Era sabida a dificuldade em que a publicação sobrevivia, mas ainda assim manteve a sua periodicidade sem interrupções. Foram vários os avisos do seu director e de alguns dos seus colaboradores de que o fim estaria próximo. Pois bem, pelos vistos confirma-se, o Jornal de Letras acabou. Há muitos anos que comprava, lia e guardava as edições todas e foi com pena que, ao ir procurar a nova edição (a nº 1429, a partir de 9 de Julho), me foi dito que já não iria sair. Foi, durante muito tempo, o único jornal em papel que eu comprei. Lamento muito, até porque o vazio que deixa não será facilmente recuperado.


(capa do último número nas bancas...)

10 julho 2025

sempre mais escola

Não poderia estar mais de acordo com a afirmação que titula estas palavras. É de uma clareza e firmeza programática que só a posso subscrever, enaltecer, agradecer e ambicionar. Esta afirmação é título de uma crónica de Valter Hugo Mãe no Jornal de Letras e porque é um texto bonito, sentido, mas também responsável e ideológico, não resisto a partilhar os sublinhados que nele fiz...

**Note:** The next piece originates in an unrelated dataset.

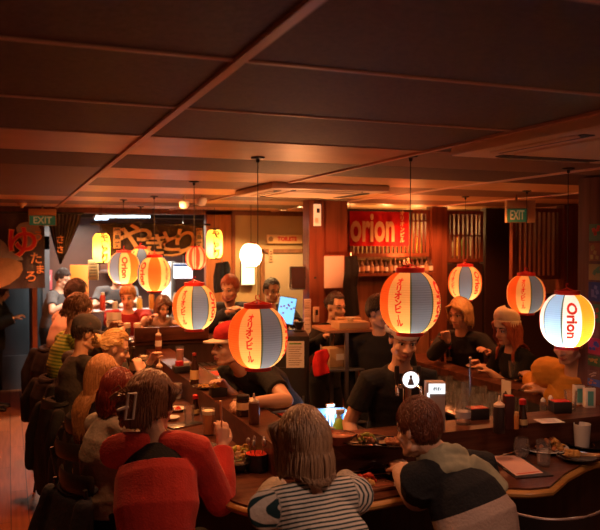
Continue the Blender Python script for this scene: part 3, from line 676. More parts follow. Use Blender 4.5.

"A pergunta de saber o que fazer à escola devia ser colocada a todas as pessoas e respondida como se responde à própria vida. Cuidar da escola é cuidar de sermos ainda humanos. [...] Levamos décadas de governos que perigam a imagem do professor. [...] O que me incomoda é o inquinado de se atacar a classe educadora para se criar nas famílias a convicção de que apenas pagando a especulação poderão potenciaríamos nos filhos um futuro capaz. Incomoda-me que se especule com a mais elementar máquina de justiça da sociedade que é a formação intelectual e ética de cada pessoa. Não entender que toda e qualquer vulnerabilização dos professores é um boicote ao futuro dos alunos é ser-se de uma planura de ideias insuportável. O desprestígio da classe dos professores acarreta a desgraça das crianças e dos jovens. [...] São os alunos que deitamos a perder se destruirmos a docência e a solenidade da docência. [...] Não pode haver lógica na predação aos professores, senão a de criar massas humanas sem noção crítica e facilmente manipuláveis. Sem livros não há resistência à tirania. A falta de conhecimento é o dado fundamental da fragilidade social. [...] Povos fortes e longevos são povos de cultura, memória, conhecimento, sabedoria. [...] Não creio que um génio dê no Mundo sem uma nutrição profunda. Sem mestres e seriedade. [...] A escola prestigiada é o mesmo que uma sociedade prestigiada, é o mesmo que a decência. A verdadeira decência com quem somos e com quem virá a ser."
(Valter Hugo Mãe, in Jornal de Letras nº 1428, Junho 2025)

violação de privacidade

Depois de vários meses a adiar o momento, hoje foi dia de ir à procura de óculos e lentes novas. Depois de visitar uma outra óptica, entrei numa outra localizada no centro da cidade do Porto. Tirei senha e, depois de cerca de 10 minutos à espera, ouço chamarem pelo número da minha senha. Sou convidado a sentar-me, explico o que preciso, mostro a prescrição do oftalmologista e a menina, simpática, começa a trazer-me armações para experimentar e escolher. Terei experimentado dez a doze armações e, no fim, fiquei com quatro para escolher entre elas, mas logo referi que iria esperar pela chegada da minha mulher para saber da opinião dela.
Pois bem, quando chegou, comecei a colocar no rosto cada uma dessas quatro armações e, para meu espanto e até espanto da minha mulher, logo uma mulher que estava a ser atendida num outro balcão, se aproximou e começou a opinar sobre cada uma das armações que eu ia colocando. Mas num tom e com uma acertividade que mais parecia ser ela a minha mulher. Opinou, opinou, opinou e deu o seu veredicto final, para logo depois desaparecer, não sem antes comentar... "enfim, mas você é que sabe!", como quem diz, eu, que tenho extremo bom gosto, já decidi o que deve comprar, agora você faça o que entender, mas depois não se queixe.
A sério?!... Na troca de olhares com a minha mulher, pude manifestar a minha estupefacção por aquela inusitada intromissão.